El contexto desaparece y la concentración es fundamental para no pasar literalmente por sobre una joya y esto se parece bastante a una meditación en movimiento. No tengo noción de las joyas que habré pisado con la yema del índice o del mayor, pero el sábado a la mañana detecté –del verbo latino detegere que quiere decir hacer visible, descubrir, retirar un cubrimiento, y del que derivan tegumento y detective– algo y en ese instante, se detuvieron los dedos y la mano alzó la sortija. Del Miño al Bidasoa. Notas de un vagabundaje, de Camilo José Cela.
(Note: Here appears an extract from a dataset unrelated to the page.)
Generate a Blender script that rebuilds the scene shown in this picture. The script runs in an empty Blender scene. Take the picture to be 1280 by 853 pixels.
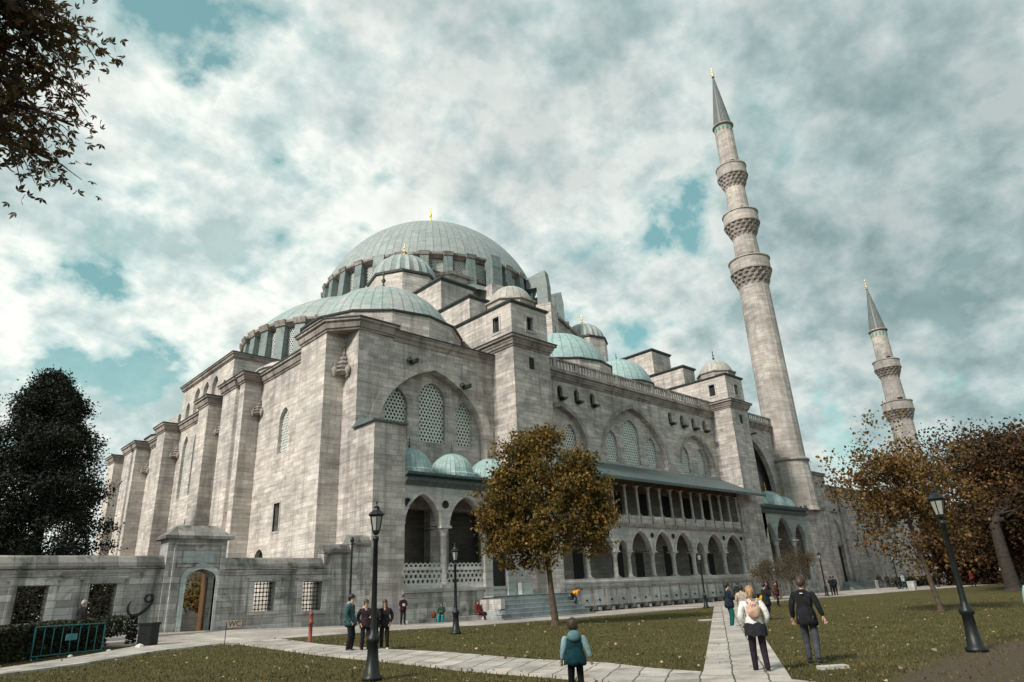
import bpy, bmesh, math, random
import numpy as np
from mathutils import Vector, Matrix
from mathutils.geometry import tessellate_polygon
rnd = random.Random(7)
PI = math.pi
scene = bpy.context.scene
C = scene.collection

# ------------------------------------------------------------------ materials
def newmat(name):
    m = bpy.data.materials.new(name); m.use_nodes = True
    nt = m.node_tree; nt.nodes.clear()
    out = nt.nodes.new('ShaderNodeOutputMaterial'); b = nt.nodes.new('ShaderNodeBsdfPrincipled')
    nt.links.new(b.outputs[0], out.inputs[0])
    return m, nt, b
def N(nt, typ, **kw):
    n = nt.nodes.new(typ)
    for k, v in kw.items():
        if k == 'ins':
            for kk, vv in v.items():
                if hasattr(vv, 'is_linked') or isinstance(vv, bpy.types.NodeSocket): nt.links.new(vv, n.inputs[kk])
                else: n.inputs[kk].default_value = vv
        else: setattr(n, k, v)
    return n
def MA(nt, op, a, b=0.0, c=0.0):
    n = nt.nodes.new('ShaderNodeMath'); n.operation = op
    for i, v in enumerate((a, b, c)):
        if isinstance(v, bpy.types.NodeSocket): nt.links.new(v, n.inputs[i])
        else: n.inputs[i].default_value = v
    return n.outputs[0]
def MIX(nt, mode, f, a, b):
    n = nt.nodes.new('ShaderNodeMixRGB'); n.blend_type = mode
    for i, v in enumerate((f, a, b)):
        if isinstance(v, bpy.types.NodeSocket): nt.links.new(v, n.inputs[i])
        elif i == 0: n.inputs[0].default_value = v
        else: n.inputs[i].default_value = (*v, 1) if len(v) == 3 else v
    return n.outputs[0]
def RAMP(nt, fac, stops, interp='LINEAR'):
    n = nt.nodes.new('ShaderNodeValToRGB'); cr = n.color_ramp; cr.interpolation = interp
    while len(cr.elements) < len(stops): cr.elements.new(0.5)
    for e, (p, c) in zip(cr.elements, stops):
        e.position = p; e.color = (c, c, c, 1) if isinstance(c, (int, float)) else (*c, 1)
    nt.links.new(fac, n.inputs[0]); return n.outputs[0]
def NOISE(nt, vec, scale, detail=4, rough=.55, dist=0.0):
    n = N(nt, 'ShaderNodeTexNoise', ins={'Scale': scale, 'Detail': detail, 'Roughness': rough, 'Distortion': dist})
    if vec is not None: nt.links.new(vec, n.inputs['Vector'])
    return n.outputs['Fac']
def SCALE(nt, vec, s):
    n = N(nt, 'ShaderNodeMapping'); n.inputs['Scale'].default_value = s; nt.links.new(vec, n.inputs['Vector']); return n.outputs[0]
def BUMP(nt, h, strength, dist, b):
    n = N(nt, 'ShaderNodeBump', ins={'Strength': strength, 'Distance': dist}); nt.links.new(h, n.inputs['Height']); nt.links.new(n.outputs[0], b.inputs['Normal'])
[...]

Editorial Noguer, Colección El espejo y la pluma, Barcelona (1952).
El Nobel cuenta en este libro y en tercera persona la historia de un vagabundo que anda los caminos gallegos, asturianos, cantábricos y vascos. Cruza ríos, observa, duerme a la intemperie, cree en las brujas, se cruza con otros, apaga su sed en las tabernas y siempre encuentra motivos para echar a andar.
–¿Va usted muy lejos?
–Sí, señor, que yo le voy al fin del mundo, que todavía nadie me dijo dónde está.
Forrado en papel transparente que pide cambio, suave olor al siglo pasado, nada de humedad, 30 pesos, buen estado general.
Caminar con los dedos es un saber en desuso que compensa el alma. Doy fe que lo dominan los pianistas y las que fuimos a las Academias Pitman y escribimos con todos los dedos y sin mirar el teclado. El resto probablemente también, pero no podría dar fe.